Saturday, January 8, 2011

I saw a donkey in Kelowna

I don't think he used his legs much anymore.  Didn't need to.  His authority came from the bulk of his neck, the heft of his hee-haw, the thick-jawed resonance of his glance.  He ruled the paddock from his lean-to in the south-east corner below which a dozen sheep roamed, creating paths in the snow and not straying from those paths (thus acting like sheep, I'm tempted to say, except that their owner--the human owner, not the donkey--said every year their paths are in exactly the same place, meaning, he claimed, that the sheep selected the most logical path given the topography of the paddock, not just because one sheep walked dumbly along and the rest followed).

At feeding time I wondered, was the donkey oatey?  No, more like cornstalks was what they all ate, even the sheep (following the donkey).

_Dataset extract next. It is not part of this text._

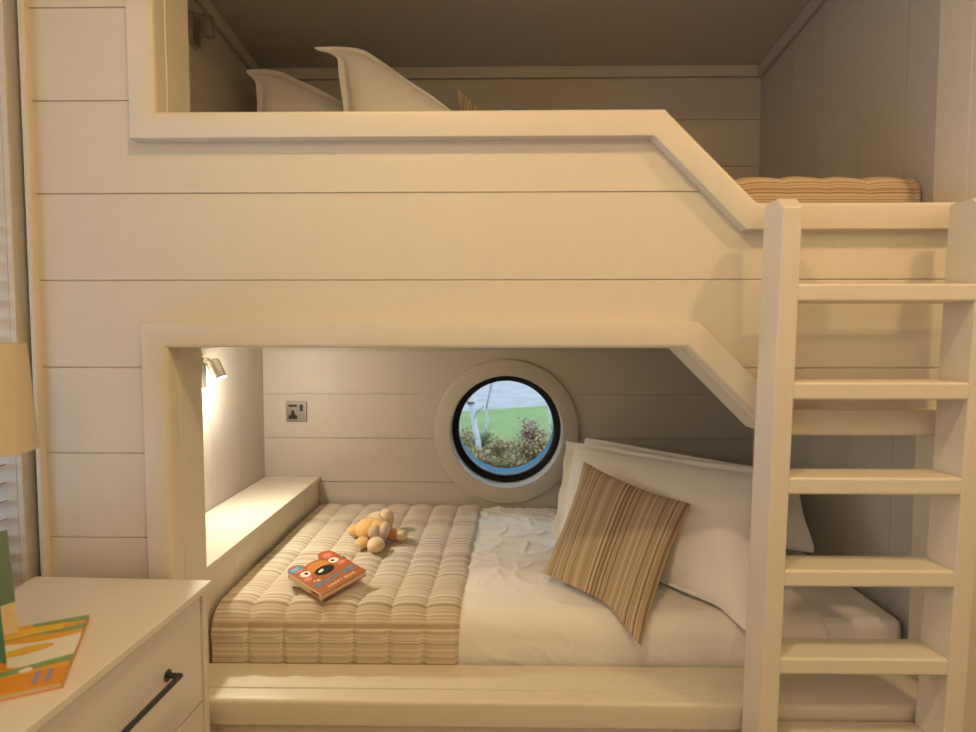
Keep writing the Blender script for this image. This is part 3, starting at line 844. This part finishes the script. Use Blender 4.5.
# ------------------------------------------------------------------ dresser
dr = tag(empty('dresser'), 'pale painted chest of drawers with black bar handles below the left window', 'dresser')
DX0, DX1, DY0, DY1 = -1.040, -0.632, 0.30, 1.258
MB().box(DX0, DX1, DY0, DY1, 0.739, 0.757).build('top', 'white', dr, bevel=0.003)
cs = MB()
cs.box(DX0 + 0.004, -0.662, DY0 + 0.01, DY1 - 0.010, 0.06, 0.738)
cs.box(-0.664, -0.640, DY1 - 0.026, DY1 - 0.010, 0.06, 0.738)
cs.box(-0.664, -0.640, DY0 + 0.01, DY0 + 0.026, 0.06, 0.738)
cs.build('carcass', 'white', dr, bevel=0.001)
MB().box(DX0 + 0.02, -0.67, DY0 + 0.03, DY1 - 0.03, 0.0, 0.06).build('plinth', 'white', dr)
for z0, z1_ in ((0.500, 0.735), (0.287, 0.496), (0.065, 0.283)):
    d_ = MB().box(-0.663, -0.644, DY0 + 0.029, DY1 - 0.029, z0, z1_).build('drawer', 'white', dr, bevel=0.002)
    zc = (z0 + z1_) / 2 + 0.012
    h = MB()
    h.tube([(-0.618, 1.105, zc), (-0.618, 0.50, zc)], 0.0055, 14)
    for yy in (1.105, 0.50):
        h.tube([(-0.646, yy, zc), (-0.616, yy, zc)], 0.0055, 14)
        h.tube([(-0.6445, yy, zc), (-0.6415, yy, zc)], 0.0115, 18)
        h.ellipsoid((-0.618, yy, zc), (0.0056,) * 3, n=8)
    h.build('handle', 'black_metal', d_, smooth=True)
base_at(dr, (DX1, DY1, 0)); dr.rotation_euler = (0, 0, -0.036)

# orange picture book flat on the dresser
ob = tag(empty('picture_book'), 'orange and green picture book lying flat on the pale dresser top', 'book')
BW, BH, BT = 0.205, 0.240, 0.010
MB().box(0.002, BW - 0.002, 0.002, BH - 0.002, 0.0015, BT - 0.0015).build('pages', 'pages', ob)
cv = MB(); mats = ['bk_amber', 'bk_yellow', 'bk_white', 'bk_green', 'bk_lilac', 'bk_deep']
cv.box(0, BW, 0, BH, BT - 0.0015, BT)
zz = BT
cv.add([(0, 0, zz + .0001), (BW, 0, zz + .0001), (BW, 0.052, zz + .0001), (0, 0.045, zz + .0001)], [(0, 1, 2, 3)], 5)
def wavy(x0, x1, f0, f1, z, mi, n=24):
    vs = []
    for i in range(n + 1):
        x = x0 + (x1 - x0) * i / n; vs += [(x, f0(x), z), (x, f1(x), z)]
    cv.add(vs, [(2 * i, 2 * i + 2, 2 * i + 3, 2 * i + 1) for i in range(n)], mi)
wavy(0.0, BW, lambda x: 0.088 + 0.014 * math.sin(x * 30), lambda x: 0.172 + 0.012 * math.sin(x * 24 + 1), zz + 0.0002, 2)
wavy(0.05, BW, lambda x: 0.060 + 0.006 * math.sin(x * 40), lambda x: 0.060 + 0.028 * max(0, (x - 0.05) / 0.15), zz + 0.0003, 3)
wavy(0.07, BW, lambda x: 0.186 + 0.004 * math.sin(x * 60), lambda x: 0.188 + 0.016 * max(0, (x - 0.07) / 0.13), zz + 0.0003, 3)
wavy(0.12, BW, lambda x: 0.228 - 0.01 * (x - 0.12) / 0.08, lambda x: 0.2395, zz + 0.0003, 3)
wavy(0.0, 0.17, lambda x: 0.194 + 0.004 * math.sin(x * 50), lambda x: 0.226 + 0.005 * math.sin(x * 36), zz + 0.00035, 1)
disc(cv, 0.128, 0.134, 0.041, 0.0135, zz + 0.0004, 5, 0.15)
disc(cv, 0.128, 0.135, 0.037, 0.0115, zz + 0.0005, 1, 0.15)
disc(cv, 0.146, 0.062, 0.009, 0.008, zz + 0.0005, 2)
for xx in (0.162, 0.178):
    cv.add([(xx, 0.012, zz + .0004), (xx + 0.008, 0.012, zz + .0004), (xx + 0.008, 0.052, zz + .0004), (xx, 0.052, zz + .0004)], [(0, 1, 2, 3)], 4)
cv.build('front_cover', mats, ob)
MB().box(0, BW, 0, BH, 0, 0.0015).build('back_cover', 'bk_deep', ob)
MB().box(BW - 0.001, BW, 0, BH, 0, BT).build('spine', 'bk_deep', ob)
ang = math.atan2(0.46, 0.89)
br = Vector((-0.668, 0.860, 0.7575))
ob.matrix_world = Matrix.Translation(br) @ Matrix.Rotation(math.atan2(0.455, 0.89), 4, 'Z') @ Matrix.Translation((-BW, 0, 0))

# green book standing half open on it
gb = tag(empty('picture_book'), 'green leaf-patterned book standing half open on the orange book', 'book')
spn = Vector((-0.905, 0.915, 0.7680))
def leaf_cover(name, e, h, mats, band, side):
    e = Vector(e); d = e - spn; L = Vector((d.x, d.y, 0)).length; u = Vector((d.x, d.y, 0)).normalized(); nn = Vector((-u.y, u.x, 0))
    mb = MB()
    mp_ = lambda a, z, w_: tuple(spn + u * a + Vector((0, 0, z)) + nn * w_)
    mb.prism([(0, 0), (L, 0), (L, band), (0, band)], 0, 0.002, mp_, 1)
    mb.prism([(0, band), (L, band), (L, h), (0, h)], 0, 0.002, mp_, 0)
    # leaf shapes on the front
    for k in range(3):
        a0 = L * (0.55 + 0.12 * k); z0 = band + 0.02 + 0.05 * k
        pts = [(a0 + 0.03 * math.sin(t) * 0.45 * math.sin(2 * t / 2), z0 + 0.035 - 0.035 * math.cos(t)) for t in [PI * i / 10 for i in range(11)]]
        pts += [(2 * a0 - a, z) for a, z in reversed(pts[1:-1])]
        pts = [(min(a, L - 0.002), min(z, h - 0.002)) for a, z in pts]
        mb.add([mp_(a, z, -0.0002) for a, z in pts], [tuple(range(len(pts)))], 2)
    return mb.build(name, mats, gb)
leaf_cover('back_cover', (-0.848, 1.000, 0.768), 0.185, ['bk_sage', 'bk_cream', 'bk_green'], 0.055, 1)
leaf_cover('front_cover', (-0.758, 0.868, 0.768), 0.185, ['bk_teal', 'bk_deep', 'bk_sage'], 0.012, -1)
base_at(gb, tuple(spn))
gb.location.x -= 0.004; gb.rotation_euler = (0, -0.07, 0)

# table lamp
tl = tag(empty('table_lamp'), 'beige drum-shaded table lamp on the dresser by the window', 'lamp')
fr = Matrix.Translation((-0.980, 1.040, 0))
MB().lathe([(0.102, 1.285), (0.115, 1.085), (0.1135, 1.085), (0.1005, 1.285), (0.102, 1.285)], fr, 64).build('lamp_shade', 'shade', tl, smooth=True, angle=40)
MB().lathe([(0.0001, 0.7575), (0.040, 0.7575), (0.040, 0.766), (0.012, 0.772), (0.0085, 0.78), (0.0085, 1.10), (0.0001, 1.10)], fr, 32).build('stem', 'black_metal', tl, smooth=True)
sp = MB(); sp.lathe([(0.018, 1.10), (0.018, 1.16), (0.0001, 1.16)], fr, 20)
for a in (0, 2 * PI / 3, 4 * PI / 3): sp.tube([(-0.980, 1.040, 1.16), (-0.980 + 0.1005 * math.cos(a), 1.040 + 0.1005 * math.sin(a), 1.24)], 0.0015, 6)
sp.build('bulb_holder', 'black_metal', tl)
base_at(tl, (-0.980, 1.040, 0.757))

# ------------------------------------------------------------------ garden beyond the round window
G0 = -0.15
struct(MB().box(-60, 60, 2.7, 90, G0 - 0.3, G0).build('ground', 'soil'))
def ribbon(name, ya, yb, dz, mat):
    P = []
    for i in range(81):
        x = -30 + 60 * i / 80
        P.append([(x, ya(x) + (yb(x) - ya(x)) * j / 6, G0 + dz + (0.0 if j in (0, 6) else 0.02)) for j in range(7)])
    return MB().grid(P).build(name, mat, smooth=True)
o = ribbon('lawn', lambda x: 7.4 + 0.3 * math.sin(x * 1.3), lambda x: 10.9 + 0.9 * (x + 0.6) / 1.6 if abs(x) < 4 else 10.9 + (2.5 if x > 0 else -1.5), 0.02, 'grass')
tag(o, kind='structure')
o = ribbon('gravel_path', lambda x: 10.0, lambda x: 60.0, 0.01, 'gravel')
tag(o, kind='structure')

def shrub(x, y, h, rx, n, mix, name, label, cat, seed, group=None):
    rnd = random.Random(seed)
    t = tag(empty(name), label, cat, group)
    st = MB()
    tips = []
    for k in range(14):
        a = rnd.uniform(0, 2 * PI); r = rx * rnd.uniform(0.2, 0.9)
        tip = (x + r * math.cos(a), y + r * math.sin(a) * 0.8, G0 + h * rnd.uniform(0.55, 1.0) * (1 - 0.35 * (r / rx) ** 2))
        tips.append(tip)
        st.tube([(x + r * 0.1 * math.cos(a), y, G0), ((x + tip[0]) / 2, (y + tip[1]) / 2, G0 + h * 0.4), tip], [0.006, 0.004, 0.002], 5)
    st.build('stem', 'twig', t)
    lf = MB()
    for i in range(n):
        tp = rnd.choice(tips); f_ = rnd.uniform(0.25, 1.05) ** 0.8
        c = Vector((x + (tp[0] - x) * f_ + rnd.gauss(0, rx * .16), y + (tp[1] - y) * f_ + rnd.gauss(0, rx * .16), G0 + (tp[2] - G0) * f_ + rnd.gauss(0, h * .05)))
        if c.z < G0 + 0.01: c.z = G0 + 0.02
        L = rnd.uniform(0.020, 0.042); wd = L * 0.32
        m3 = Matrix.Rotation(rnd.uniform(0, 2 * PI), 3, 'Z') @ Matrix.Rotation(rnd.uniform(-1.2, 0.4), 3, 'Y')
        p = [c + m3 @ Vector(q) for q in ((0, 0, 0), (L * .5, wd, 0.004), (L, 0, 0), (L * .5, -wd, 0.004))]
        lf.add(p, [(0, 1, 2, 3)], rnd.choices(range(3), mix[1])[0])
    lf.build('foliage', mix[0], t)
    base_at(t, (x, y, G0))
MX1 = (['leaf_a', 'leaf_b', 'leaf_d'], [5, 4, 2]); MX2 = (['leaf_b', 'leaf_d', 'leaf_c'], [5, 3, 2]); MX3 = (['leaf_c', 'leaf_a', 'leaf_b'], [5, 3, 1])
g_ = 'shrubs outside the round window'
shrub(0.00, 6.30, 0.38, 0.26, 1900, MX2, 'shrub', 'rusty yellow-green shrub in the middle of the porthole view', 'shrub', 1, g_)
shrub(-0.50, 6.55, 0.50, 0.24, 1500, MX1, 'shrub', 'olive shrub behind the birch trunk at the left of the porthole view', 'shrub', 2, g_)
shrub(0.46, 6.40, 0.36, 0.24, 1700, MX1, 'shrub', 'olive shrub at the right edge of the porthole view', 'shrub', 3, g_)
shrub(0.28, 6.35, 0.30, 0.24, 1500, MX2, 'shrub', 'yellow-green shrub just below the maroon flowers', 'shrub', 4, g_)
shrub(0.08, 6.05, 0.22, 0.26, 1500, MX1, 'shrub', 'low olive shrub at the very bottom of the porthole view', 'shrub', 12, g_)
shrub(-0.25, 6.10, 0.26, 0.22, 1300, MX2, 'shrub', 'low yellow-green shrub at the foot of the stout birch', 'shrub', 13, g_)
shrub(-0.22, 7.00, 0.34, 0.20, 900, MX3, 'shrub', 'low dark green shrub between the birch and the maroon flowers', 'shrub', 5, g_)
shrub(0.88, 7.3, 0.42, 0.26, 900, MX1, 'shrub', 'olive shrub at the far right beyond the porthole edge', 'shrub', 6, g_)
shrub(-0.92, 6.6, 0.42, 0.26, 900, MX1, 'shrub', 'olive shrub at the far left beyond the porthole edge', 'shrub', 9, g_)
shrub(0.42, 7.10, 0.44, 0.22, 1100, (['flower', 'leaf_d', 'twig'], [6, 2, 1]), 'flowering_shrub', 'maroon flowering shrub on the edge of the lawn', 'shrub', 7)

def birch(pts, r0, label, seed, twigs=8):
    rnd = random.Random(seed)
    t = tag(empty('birch_tree'), label, 'tree')
    pts = [Vector(p) for p in pts]
    fine = []
    for a, b_ in zip(pts, pts[1:]):
        for k in range(4): fine.append(a.lerp(b_, k / 4) + Vector((rnd.gauss(0, .006), 0, 0)))
    fine.append(pts[-1])
    n = len(fine)
    MB().tube(fine, [r0 * (1.15 - 0.5 * k / n) for k in range(n)], 12).build('trunk', 'bark', t, smooth=True)
    tw = MB()
    for k in range(twigs):
        b_ = fine[rnd.randrange(n // 3, n)]
        d = Vector((rnd.uniform(-.5, .5), rnd.uniform(-.3, .3), rnd.uniform(.3, .9)))
        q = [b_]
        for j in range(5):
            q.append(q[-1] + d * 0.22); d += Vector((rnd.gauss(0, .15), rnd.gauss(0, .1), rnd.gauss(0, .2) - .06))
        tw.tube(q, [0.007, .006, .005, .004, .003, .002], 5)
    tw.build('twigs', 'twig', t)
    base_at(t, tuple(pts[0]))
    return t
b1 = birch([(-0.15, 6.35, G0), (-0.24, 6.40, 0.25), (-0.30, 6.45, 0.62), (-0.36, 6.5, 1.3), (-0.40, 6.5, 2.6)], 0.030, 'stout white birch trunk with a dark tree tie, left in the porthole view', 31, 10)
MB().lathe([(0.030, 0.54), (0.046, 0.54), (0.046, 0.56), (0.030, 0.56)], Matrix.Translation((-0.292, 6.44, 0)), 20).build('tree_tie', 'black_plastic', b1).matrix_parent_inverse = Matrix.Translation((-0.15, 6.35, G0)).inverted()
birch([(-0.16, 7.05, G0), (-0.12, 7.05, 0.4), (-0.05, 7.05, 1.0), (0.05, 7.1, 2.6)], 0.015, 'slender white birch stem right of the stout birch trunk', 32, 9)
birch([(-0.46, 7.3, G0), (-0.50, 7.3, 0.5), (-0.56, 7.3, 1.2), (-0.55, 7.3, 2.6)], 0.014, 'thin birch stem at the left edge of the porthole view', 33, 9)
birch([(0.78, 8.4, G0), (0.72, 8.4, 0.5), (0.74, 8.4, 1.2), (0.70, 8.4, 2.6)], 0.016, 'thin birch stem at the right edge of the porthole view', 34, 14)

I spoke to that donkey in Kelowna.  If it was after dark when I drove by, returning from kicking some brother-in-law butt on the shuffleboard table up at McCullough Station, the donkey would let me have it--a variety of rusty hollers for which the word "hee haw" doesn't come close.  ("He's an excellent watchdonkey," his owner had told me.)  By day the donkey couldn't have cared less if I spoke to him or not.  Get outta my face, he seemed to say.

1 comment:

Brenda Schmidt said...

An excellent watchdonkey! Ha! He looks it, too!